The two men collaborated in helping build the excellent data.gov.uk and will now expand upon that work. Prime Minister Gordon Brown said of the move: We are determined to go further in breaking down the walled garden of Government...This Institute will help place the UK at the cutting edge of research on the Semantic Web and other emerging web and internet technologies."
Understanding the Web of Data
Berners-Lee said two years ago last month that all the pieces were in place to build the semantic web, a paradigm based on giving structured meaning to and clear links between otherwise unstructured content floating around the web. Many people believe that a web with semantic structure will be the same type of boon to innovation that common standards like HTML have been.

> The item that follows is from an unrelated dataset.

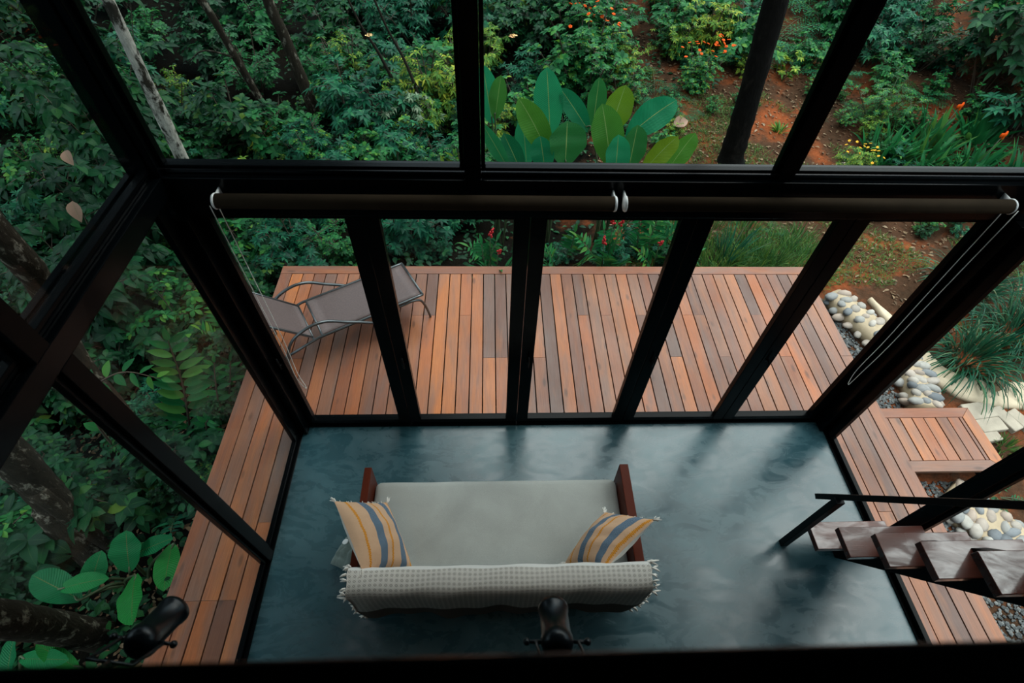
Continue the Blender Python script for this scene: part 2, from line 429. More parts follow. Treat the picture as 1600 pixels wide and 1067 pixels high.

Berners-Lee famously described his vision of the semantic web like this:
I have a dream for the Web [in which computers] become capable of analyzing all the data on the Web - the content, links, and transactions between people and computers. A 'Semantic Web', which should make this possible, has yet to emerge, but when it does, the day-to-day mechanisms of trade, bureaucracy and our daily lives will be handled by machines talking to machines. The 'intelligent agents' people have touted for ages will finally materialize.
Today's announcement came along government calls to build super-fast broadband to every home in the UK. Prime Minister Brown claimed that such a development could foster economic development and as many as 250,000 new jobs.